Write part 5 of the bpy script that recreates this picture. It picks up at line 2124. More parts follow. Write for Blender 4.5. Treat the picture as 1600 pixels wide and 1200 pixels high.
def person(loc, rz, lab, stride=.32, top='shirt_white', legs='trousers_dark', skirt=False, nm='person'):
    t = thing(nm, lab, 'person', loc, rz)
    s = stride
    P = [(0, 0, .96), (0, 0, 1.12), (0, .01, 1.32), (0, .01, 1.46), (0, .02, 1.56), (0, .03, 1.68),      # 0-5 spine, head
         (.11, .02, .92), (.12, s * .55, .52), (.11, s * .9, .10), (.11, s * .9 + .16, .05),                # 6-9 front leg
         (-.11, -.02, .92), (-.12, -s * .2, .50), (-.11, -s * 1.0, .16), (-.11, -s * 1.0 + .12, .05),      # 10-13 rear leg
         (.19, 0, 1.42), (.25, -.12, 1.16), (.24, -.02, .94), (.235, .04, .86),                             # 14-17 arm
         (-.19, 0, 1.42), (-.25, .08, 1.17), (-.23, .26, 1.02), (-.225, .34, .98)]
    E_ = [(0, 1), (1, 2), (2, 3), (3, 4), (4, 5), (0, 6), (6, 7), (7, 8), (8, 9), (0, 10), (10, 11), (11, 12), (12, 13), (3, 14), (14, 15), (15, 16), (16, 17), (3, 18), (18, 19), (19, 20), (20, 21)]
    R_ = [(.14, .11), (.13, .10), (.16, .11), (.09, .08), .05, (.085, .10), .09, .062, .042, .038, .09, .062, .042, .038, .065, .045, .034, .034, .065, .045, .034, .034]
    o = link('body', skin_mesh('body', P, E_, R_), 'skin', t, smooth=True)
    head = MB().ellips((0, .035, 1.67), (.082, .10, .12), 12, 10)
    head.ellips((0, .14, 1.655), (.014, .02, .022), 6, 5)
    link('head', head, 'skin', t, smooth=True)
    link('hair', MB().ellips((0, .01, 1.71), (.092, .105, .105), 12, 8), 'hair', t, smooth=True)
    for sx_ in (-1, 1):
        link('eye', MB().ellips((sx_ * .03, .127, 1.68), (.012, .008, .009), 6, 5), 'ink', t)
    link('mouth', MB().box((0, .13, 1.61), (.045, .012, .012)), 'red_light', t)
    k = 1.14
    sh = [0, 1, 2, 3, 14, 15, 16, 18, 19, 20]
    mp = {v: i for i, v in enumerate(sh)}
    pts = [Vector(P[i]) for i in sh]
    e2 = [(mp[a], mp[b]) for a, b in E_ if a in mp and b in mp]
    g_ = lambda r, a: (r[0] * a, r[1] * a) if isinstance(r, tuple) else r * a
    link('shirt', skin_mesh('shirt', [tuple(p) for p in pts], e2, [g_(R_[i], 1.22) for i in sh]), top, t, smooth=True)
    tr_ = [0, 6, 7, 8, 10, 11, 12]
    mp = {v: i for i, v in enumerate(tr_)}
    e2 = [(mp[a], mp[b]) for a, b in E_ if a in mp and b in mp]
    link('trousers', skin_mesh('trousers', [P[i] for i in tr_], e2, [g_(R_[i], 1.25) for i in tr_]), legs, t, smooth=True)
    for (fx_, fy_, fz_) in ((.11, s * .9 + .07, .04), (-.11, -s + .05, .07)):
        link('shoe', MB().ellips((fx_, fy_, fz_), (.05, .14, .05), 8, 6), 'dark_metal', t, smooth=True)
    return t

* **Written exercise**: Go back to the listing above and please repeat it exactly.

* **Answer in full**:
Write part 5 of the bpy script that recreates this picture. It picks up at line 2124. More parts follow. Write for Blender 4.5. Treat the picture as 1600 pixels wide and 1200 pixels high.
def person(loc, rz, lab, stride=.32, top='shirt_white', legs='trousers_dark', skirt=False, nm='person'):
    t = thing(nm, lab, 'person', loc, rz)
    s = stride
    P = [(0, 0, .96), (0, 0, 1.12), (0, .01, 1.32), (0, .01, 1.46), (0, .02, 1.56), (0, .03, 1.68),      # 0-5 spine, head
         (.11, .02, .92), (.12, s * .55, .52), (.11, s * .9, .10), (.11, s * .9 + .16, .05),                # 6-9 front leg
         (-.11, -.02, .92), (-.12, -s * .2, .50), (-.11, -s * 1.0, .16), (-.11, -s * 1.0 + .12, .05),      # 10-13 rear leg
         (.19, 0, 1.42), (.25, -.12, 1.16), (.24, -.02, .94), (.235, .04, .86),                             # 14-17 arm
         (-.19, 0, 1.42), (-.25, .08, 1.17), (-.23, .26, 1.02), (-.225, .34, .98)]
    E_ = [(0, 1), (1, 2), (2, 3), (3, 4), (4, 5), (0, 6), (6, 7), (7, 8), (8, 9), (0, 10), (10, 11), (11, 12), (12, 13), (3, 14), (14, 15), (15, 16), (16, 17), (3, 18), (18, 19), (19, 20), (20, 21)]
    R_ = [(.14, .11), (.13, .10), (.16, .11), (.09, .08), .05, (.085, .10), .09, .062, .042, .038, .09, .062, .042, .038, .065, .045, .034, .034, .065, .045, .034, .034]
    o = link('body', skin_mesh('body', P, E_, R_), 'skin', t, smooth=True)
    head = MB().ellips((0, .035, 1.67), (.082, .10, .12), 12, 10)
    head.ellips((0, .14, 1.655), (.014, .02, .022), 6, 5)
    link('head', head, 'skin', t, smooth=True)
    link('hair', MB().ellips((0, .01, 1.71), (.092, .105, .105), 12, 8), 'hair', t, smooth=True)
    for sx_ in (-1, 1):
        link('eye', MB().ellips((sx_ * .03, .127, 1.68), (.012, .008, .009), 6, 5), 'ink', t)
    link('mouth', MB().box((0, .13, 1.61), (.045, .012, .012)), 'red_light', t)
    k = 1.14
    sh = [0, 1, 2, 3, 14, 15, 16, 18, 19, 20]
    mp = {v: i for i, v in enumerate(sh)}
    pts = [Vector(P[i]) for i in sh]
    e2 = [(mp[a], mp[b]) for a, b in E_ if a in mp and b in mp]
    g_ = lambda r, a: (r[0] * a, r[1] * a) if isinstance(r, tuple) else r * a
    link('shirt', skin_mesh('shirt', [tuple(p) for p in pts], e2, [g_(R_[i], 1.22) for i in sh]), top, t, smooth=True)
    tr_ = [0, 6, 7, 8, 10, 11, 12]
    mp = {v: i for i, v in enumerate(tr_)}
    e2 = [(mp[a], mp[b]) for a, b in E_ if a in mp and b in mp]
    link('trousers', skin_mesh('trousers', [P[i] for i in tr_], e2, [g_(R_[i], 1.25) for i in tr_]), legs, t, smooth=True)
    for (fx_, fy_, fz_) in ((.11, s * .9 + .07, .04), (-.11, -s + .05, .07)):
        link('shoe', MB().ellips((fx_, fy_, fz_), (.05, .14, .05), 8, 6), 'dark_metal', t, smooth=True)
    return t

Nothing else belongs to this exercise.